AIM ::
Transcribe all the entries word for word, skipping the pictures.

— start DATA ROWS —

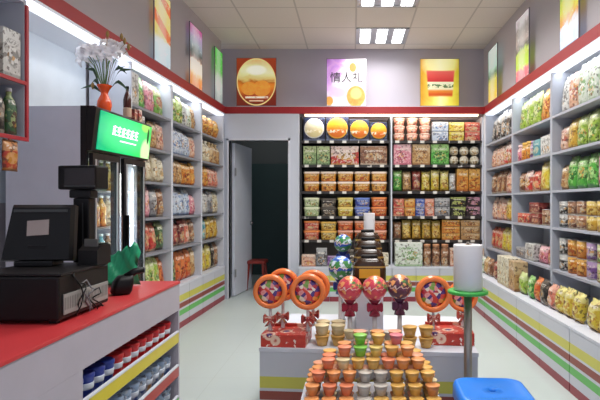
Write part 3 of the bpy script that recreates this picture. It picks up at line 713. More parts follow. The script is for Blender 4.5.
obj('front_frame', boxes((0, .025, 0, .034, .02, FH), (FW-.025, FW, 0, .034, .02, FH), (.025, FW-.025, 0, .034, 1.50, 1.505), (FW/2-.03, FW/2+.03, 0, .034, .2, 1.5)), blackm, fr)
for x0 in (.028, FW/2+.033):
    x1 = x0+FW/2-.061
    dr_ = obj('fridge_door', boxes((x0, x0+.03, -.026, -.001, .205, 1.495), (x1-.03, x1, -.026, -.001, .205, 1.495), (x0+.03, x1-.03, -.026, -.001, .205, .24), (x0+.03, x1-.03, -.026, -.001, 1.46, 1.495)), blackm, fr)
    obj('door_glass', boxes((x0+.031, x1-.031, -.018, -.012, .241, 1.459)), glass, dr_)
    obj('door_trim', boxes((x0+.02, x0+.036, -.030, -.0265, .241, 1.459), (x1-.036, x1-.02, -.030, -.0265, .241, 1.459)), silver, dr_)
    hx = x1-.02 if x0 < .1 else x0+.008
    obj('door_handle', boxes((hx, hx+.014, -.05, -.028, .72, 1.12), bev=.004), chrome if x0 < .1 else black, dr_)
for z in (.5, .78, 1.04, 1.28):
    obj('wire_shelf', boxes((.032, FW-.032, .06, FD-.035, z-.008, z)), silver, fr)
obj('inner_light', boxes((FW/2+.075, FW/2+.10, .03, .045, .55, 1.4), bev=.004), flat('fridge_tube', '#ffffff', emit=12, var=0), fr)

for lx, la in ((.042, -90), (FW-.042, 90)):
    fl_ = bpy.data.lights.new('fridge_lamp', 'AREA'); fl_.shape = 'RECTANGLE'; fl_.size = 1.2; fl_.size_y = .04; fl_.energy = 5; fl_.color = (.9, .96, 1)
    flo = bpy.data.objects.new('fridge_lamp', fl_); COL.objects.link(flo); flo.matrix_world = MF @ T(lx, .05, .85) @ RZ(R(50 if la < 0 else -50)) @ Matrix.Rotation(R(la), 4, 'Y')
def signmat():
    g = N('green_lit_sign', .25); p = g.sep(g.tex('Generated')); x, z = p[0], p[2]; n = g.noise(g.tex(), 7, 2, 1)
    c = g.ramp(g.math('ADD', x, g.math('MULTIPLY', g.math('SUBTRACT', n, .5), .3)), [(0, '#10a070'), (.15, '#0cb068'), (.55, '#14bc68'), (.8, '#2cc460'), (1, '#4cb858')])
    c = g.mix(g.math('MULTIPLY', g.ell(x, z, .45, .55, .45, .42, .7), .35), c, '#70e8a0')
    c = g.mix(g.ell(x, z, .90, .2, .10, .36, .35), c, '#b8e0a0')
    c = g.mix(g.ell(x, z, .86, .92, .09, .14, .3), c, '#8cc860')
    c = g.mix(g.ell(x, z, .93, .68, .022, .24, .3), c, '#0c4c24')
    g.base(c); g.l.new(c, g.b.inputs['Emission Color']); g.b.inputs['Emission Strength'].default_value = .95; return g.m
sg = obj('sign_housing', B(lambda bm: bm_prism(bm, [(-.03, 1.505), (-.06, 1.755), (-.05, 1.765), (.034, 1.767), (.034, 1.766), (-.002, 1.766), (-.002, 1.505)], 0, FW, 'x')), blackm, fr)
slope = math.atan2(.03, .25)
MS = T(0, -.0305, 1.508) @ Matrix.Rotation(slope, 4, 'X')
obj('sign_face', boxes((.045, FW-.008, -.008, -.0, .010, .242), bev=.003), signmat(), sg, MS)
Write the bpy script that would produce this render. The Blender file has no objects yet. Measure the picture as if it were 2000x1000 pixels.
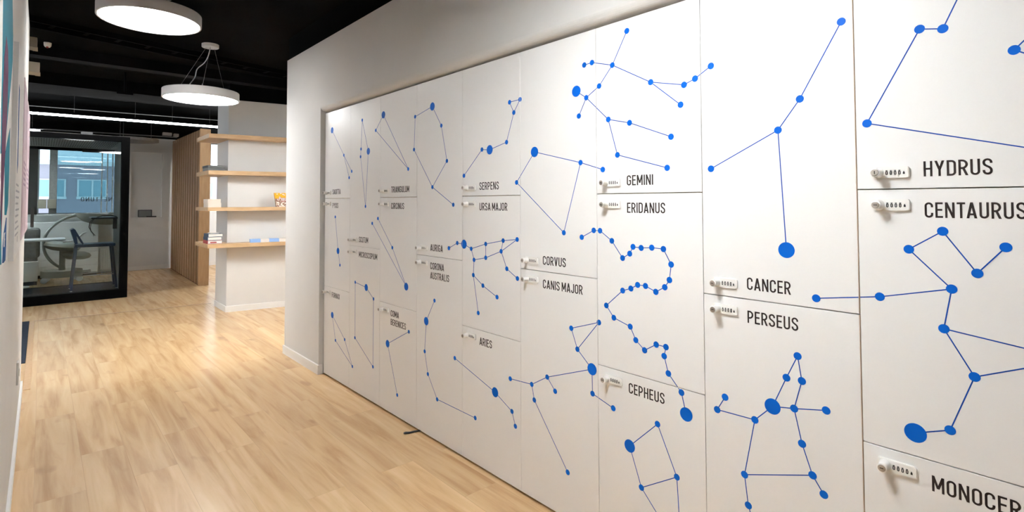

— end DATA ROWS —

ANSWER BELOW ::
Write part 3 of the bpy script that recreates this picture. It picks up at line 713. More parts follow. The script is for Blender 4.5.
obj('front_frame', boxes((0, .025, 0, .034, .02, FH), (FW-.025, FW, 0, .034, .02, FH), (.025, FW-.025, 0, .034, 1.50, 1.505), (FW/2-.03, FW/2+.03, 0, .034, .2, 1.5)), blackm, fr)
for x0 in (.028, FW/2+.033):
    x1 = x0+FW/2-.061
    dr_ = obj('fridge_door', boxes((x0, x0+.03, -.026, -.001, .205, 1.495), (x1-.03, x1, -.026, -.001, .205, 1.495), (x0+.03, x1-.03, -.026, -.001, .205, .24), (x0+.03, x1-.03, -.026, -.001, 1.46, 1.495)), blackm, fr)
    obj('door_glass', boxes((x0+.031, x1-.031, -.018, -.012, .241, 1.459)), glass, dr_)
    obj('door_trim', boxes((x0+.02, x0+.036, -.030, -.0265, .241, 1.459), (x1-.036, x1-.02, -.030, -.0265, .241, 1.459)), silver, dr_)
    hx = x1-.02 if x0 < .1 else x0+.008
    obj('door_handle', boxes((hx, hx+.014, -.05, -.028, .72, 1.12), bev=.004), chrome if x0 < .1 else black, dr_)
for z in (.5, .78, 1.04, 1.28):
    obj('wire_shelf', boxes((.032, FW-.032, .06, FD-.035, z-.008, z)), silver, fr)
obj('inner_light', boxes((FW/2+.075, FW/2+.10, .03, .045, .55, 1.4), bev=.004), flat('fridge_tube', '#ffffff', emit=12, var=0), fr)

for lx, la in ((.042, -90), (FW-.042, 90)):
    fl_ = bpy.data.lights.new('fridge_lamp', 'AREA'); fl_.shape = 'RECTANGLE'; fl_.size = 1.2; fl_.size_y = .04; fl_.energy = 5; fl_.color = (.9, .96, 1)
    flo = bpy.data.objects.new('fridge_lamp', fl_); COL.objects.link(flo); flo.matrix_world = MF @ T(lx, .05, .85) @ RZ(R(50 if la < 0 else -50)) @ Matrix.Rotation(R(la), 4, 'Y')
def signmat():
    g = N('green_lit_sign', .25); p = g.sep(g.tex('Generated')); x, z = p[0], p[2]; n = g.noise(g.tex(), 7, 2, 1)
    c = g.ramp(g.math('ADD', x, g.math('MULTIPLY', g.math('SUBTRACT', n, .5), .3)), [(0, '#10a070'), (.15, '#0cb068'), (.55, '#14bc68'), (.8, '#2cc460'), (1, '#4cb858')])
    c = g.mix(g.math('MULTIPLY', g.ell(x, z, .45, .55, .45, .42, .7), .35), c, '#70e8a0')
    c = g.mix(g.ell(x, z, .90, .2, .10, .36, .35), c, '#b8e0a0')
    c = g.mix(g.ell(x, z, .86, .92, .09, .14, .3), c, '#8cc860')
    c = g.mix(g.ell(x, z, .93, .68, .022, .24, .3), c, '#0c4c24')
    g.base(c); g.l.new(c, g.b.inputs['Emission Color']); g.b.inputs['Emission Strength'].default_value = .95; return g.m
sg = obj('sign_housing', B(lambda bm: bm_prism(bm, [(-.03, 1.505), (-.06, 1.755), (-.05, 1.765), (.034, 1.767), (.034, 1.766), (-.002, 1.766), (-.002, 1.505)], 0, FW, 'x')), blackm, fr)
slope = math.atan2(.03, .25)
MS = T(0, -.0305, 1.508) @ Matrix.Rotation(slope, 4, 'X')
obj('sign_face', boxes((.045, FW-.008, -.008, -.0, .010, .242), bev=.003), signmat(), sg, MS)
Write the bpy script that would produce this render. The Blender file has no objects yet. Measure the picture as if it were 2000x1000 pixels.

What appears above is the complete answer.